▸ Requirements: Find and copy each line of the records where the string "this" shows up.

▸ Available data:

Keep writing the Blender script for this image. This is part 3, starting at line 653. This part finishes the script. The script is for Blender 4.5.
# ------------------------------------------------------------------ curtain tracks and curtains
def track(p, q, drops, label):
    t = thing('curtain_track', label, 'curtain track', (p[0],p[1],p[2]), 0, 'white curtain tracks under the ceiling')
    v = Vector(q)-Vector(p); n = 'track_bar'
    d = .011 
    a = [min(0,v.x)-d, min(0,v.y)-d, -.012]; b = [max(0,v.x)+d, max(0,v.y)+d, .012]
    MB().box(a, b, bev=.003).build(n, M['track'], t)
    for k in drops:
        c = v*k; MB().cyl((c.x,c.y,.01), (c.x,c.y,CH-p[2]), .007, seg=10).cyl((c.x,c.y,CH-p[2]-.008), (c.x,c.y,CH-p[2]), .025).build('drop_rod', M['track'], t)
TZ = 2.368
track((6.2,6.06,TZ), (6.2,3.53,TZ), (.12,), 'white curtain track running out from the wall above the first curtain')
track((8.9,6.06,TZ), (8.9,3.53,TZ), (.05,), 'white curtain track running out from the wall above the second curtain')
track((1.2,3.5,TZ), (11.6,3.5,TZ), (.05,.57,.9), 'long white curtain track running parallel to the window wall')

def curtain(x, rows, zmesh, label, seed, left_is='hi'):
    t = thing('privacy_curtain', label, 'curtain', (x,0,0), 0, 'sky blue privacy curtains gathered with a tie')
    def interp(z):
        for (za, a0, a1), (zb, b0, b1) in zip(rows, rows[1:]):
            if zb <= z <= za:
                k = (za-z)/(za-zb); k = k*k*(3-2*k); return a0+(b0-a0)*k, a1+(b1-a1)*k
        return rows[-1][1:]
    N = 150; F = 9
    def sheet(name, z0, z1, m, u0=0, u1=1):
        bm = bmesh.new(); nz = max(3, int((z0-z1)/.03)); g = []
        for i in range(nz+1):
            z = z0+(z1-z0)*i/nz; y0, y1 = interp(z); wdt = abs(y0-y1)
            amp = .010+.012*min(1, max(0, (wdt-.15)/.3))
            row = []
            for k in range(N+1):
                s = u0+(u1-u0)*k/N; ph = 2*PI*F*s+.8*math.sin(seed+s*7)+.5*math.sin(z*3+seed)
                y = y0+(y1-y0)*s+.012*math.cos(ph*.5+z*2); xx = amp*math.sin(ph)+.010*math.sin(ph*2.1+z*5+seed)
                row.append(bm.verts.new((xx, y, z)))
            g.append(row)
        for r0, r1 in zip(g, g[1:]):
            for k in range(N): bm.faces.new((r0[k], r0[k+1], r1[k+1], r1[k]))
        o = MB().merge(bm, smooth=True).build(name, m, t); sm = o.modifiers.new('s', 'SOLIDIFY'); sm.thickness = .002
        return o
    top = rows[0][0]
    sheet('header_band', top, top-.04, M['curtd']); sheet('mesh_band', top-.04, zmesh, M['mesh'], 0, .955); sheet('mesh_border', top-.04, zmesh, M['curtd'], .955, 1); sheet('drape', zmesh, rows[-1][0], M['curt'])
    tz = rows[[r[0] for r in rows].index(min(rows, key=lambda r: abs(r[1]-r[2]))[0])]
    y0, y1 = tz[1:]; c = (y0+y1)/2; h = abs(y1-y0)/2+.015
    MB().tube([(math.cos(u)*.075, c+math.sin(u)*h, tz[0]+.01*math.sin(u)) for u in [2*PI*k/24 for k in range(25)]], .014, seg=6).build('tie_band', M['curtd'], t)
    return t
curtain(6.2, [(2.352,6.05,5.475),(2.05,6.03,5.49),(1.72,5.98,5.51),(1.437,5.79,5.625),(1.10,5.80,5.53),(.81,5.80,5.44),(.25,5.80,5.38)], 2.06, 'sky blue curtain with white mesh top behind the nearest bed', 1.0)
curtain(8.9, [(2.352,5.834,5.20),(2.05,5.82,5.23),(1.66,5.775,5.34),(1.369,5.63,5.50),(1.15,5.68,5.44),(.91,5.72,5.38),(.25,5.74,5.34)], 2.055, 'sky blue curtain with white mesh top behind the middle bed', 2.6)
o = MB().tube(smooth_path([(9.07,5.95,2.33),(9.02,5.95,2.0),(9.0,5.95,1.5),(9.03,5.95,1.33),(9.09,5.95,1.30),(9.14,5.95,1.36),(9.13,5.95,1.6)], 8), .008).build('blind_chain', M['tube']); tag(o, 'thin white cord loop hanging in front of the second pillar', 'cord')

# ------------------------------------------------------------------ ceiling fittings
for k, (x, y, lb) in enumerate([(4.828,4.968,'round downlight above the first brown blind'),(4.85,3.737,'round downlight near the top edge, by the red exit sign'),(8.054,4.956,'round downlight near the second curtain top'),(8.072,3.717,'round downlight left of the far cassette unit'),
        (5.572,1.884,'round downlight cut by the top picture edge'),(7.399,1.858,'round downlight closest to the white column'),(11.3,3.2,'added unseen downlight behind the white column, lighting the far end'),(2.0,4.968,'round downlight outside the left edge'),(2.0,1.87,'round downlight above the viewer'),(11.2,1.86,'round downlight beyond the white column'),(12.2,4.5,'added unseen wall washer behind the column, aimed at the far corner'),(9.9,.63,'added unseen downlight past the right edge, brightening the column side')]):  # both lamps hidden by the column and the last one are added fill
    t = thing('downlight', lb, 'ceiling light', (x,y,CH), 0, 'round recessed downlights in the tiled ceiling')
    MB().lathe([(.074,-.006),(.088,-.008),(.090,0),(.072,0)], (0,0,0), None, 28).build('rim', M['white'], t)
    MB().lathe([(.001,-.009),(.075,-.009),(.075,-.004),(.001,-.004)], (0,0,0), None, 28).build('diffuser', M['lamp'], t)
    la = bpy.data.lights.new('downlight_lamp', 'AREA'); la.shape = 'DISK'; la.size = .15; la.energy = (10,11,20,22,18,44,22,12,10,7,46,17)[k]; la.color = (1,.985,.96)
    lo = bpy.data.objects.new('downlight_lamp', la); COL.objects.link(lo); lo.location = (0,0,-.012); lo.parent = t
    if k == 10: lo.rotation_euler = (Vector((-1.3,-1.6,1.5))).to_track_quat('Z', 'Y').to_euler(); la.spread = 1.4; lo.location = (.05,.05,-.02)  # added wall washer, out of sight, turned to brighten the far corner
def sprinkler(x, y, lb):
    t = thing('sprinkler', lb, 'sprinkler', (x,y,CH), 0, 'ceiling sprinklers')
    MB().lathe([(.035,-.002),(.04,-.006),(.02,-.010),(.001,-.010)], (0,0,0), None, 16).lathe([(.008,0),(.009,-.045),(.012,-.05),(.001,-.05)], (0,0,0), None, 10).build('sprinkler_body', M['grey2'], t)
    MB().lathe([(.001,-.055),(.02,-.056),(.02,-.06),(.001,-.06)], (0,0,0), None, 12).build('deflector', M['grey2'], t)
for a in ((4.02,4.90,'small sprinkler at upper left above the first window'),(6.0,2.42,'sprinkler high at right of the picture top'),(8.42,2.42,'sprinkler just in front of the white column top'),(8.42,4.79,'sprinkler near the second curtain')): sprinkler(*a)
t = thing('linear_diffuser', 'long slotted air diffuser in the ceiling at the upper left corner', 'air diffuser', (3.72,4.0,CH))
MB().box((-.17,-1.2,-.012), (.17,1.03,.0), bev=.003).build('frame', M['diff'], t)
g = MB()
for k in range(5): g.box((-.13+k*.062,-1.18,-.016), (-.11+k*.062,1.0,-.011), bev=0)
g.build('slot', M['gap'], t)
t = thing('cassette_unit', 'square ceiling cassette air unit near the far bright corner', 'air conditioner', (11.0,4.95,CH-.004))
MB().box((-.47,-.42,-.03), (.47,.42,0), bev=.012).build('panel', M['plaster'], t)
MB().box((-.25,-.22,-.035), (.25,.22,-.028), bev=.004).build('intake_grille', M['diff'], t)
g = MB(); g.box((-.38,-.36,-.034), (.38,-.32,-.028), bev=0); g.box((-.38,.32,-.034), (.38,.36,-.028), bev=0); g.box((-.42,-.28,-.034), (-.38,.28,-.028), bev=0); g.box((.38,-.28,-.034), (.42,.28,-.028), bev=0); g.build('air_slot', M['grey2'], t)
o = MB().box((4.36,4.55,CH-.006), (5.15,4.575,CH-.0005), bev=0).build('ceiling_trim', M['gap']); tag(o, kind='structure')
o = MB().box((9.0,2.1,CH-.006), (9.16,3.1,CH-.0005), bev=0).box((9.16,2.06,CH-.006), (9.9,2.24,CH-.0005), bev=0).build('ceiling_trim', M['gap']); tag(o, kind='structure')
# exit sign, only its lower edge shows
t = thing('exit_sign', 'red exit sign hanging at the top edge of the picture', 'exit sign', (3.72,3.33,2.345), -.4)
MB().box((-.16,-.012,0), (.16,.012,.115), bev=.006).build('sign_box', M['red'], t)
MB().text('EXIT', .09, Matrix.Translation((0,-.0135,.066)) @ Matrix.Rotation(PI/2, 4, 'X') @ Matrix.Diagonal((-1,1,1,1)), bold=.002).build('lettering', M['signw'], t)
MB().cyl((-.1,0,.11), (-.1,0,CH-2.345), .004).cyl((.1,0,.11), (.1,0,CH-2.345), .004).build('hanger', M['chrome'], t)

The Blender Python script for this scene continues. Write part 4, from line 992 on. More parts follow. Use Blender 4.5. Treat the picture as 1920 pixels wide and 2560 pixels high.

▸ Exercise solution:
Keep writing the Blender script for this image. This is part 3, starting at line 653. This part finishes the script. The script is for Blender 4.5.
The Blender Python script for this scene continues. Write part 4, from line 992 on. More parts follow. Use Blender 4.5. Treat the picture as 1920 pixels wide and 2560 pixels high.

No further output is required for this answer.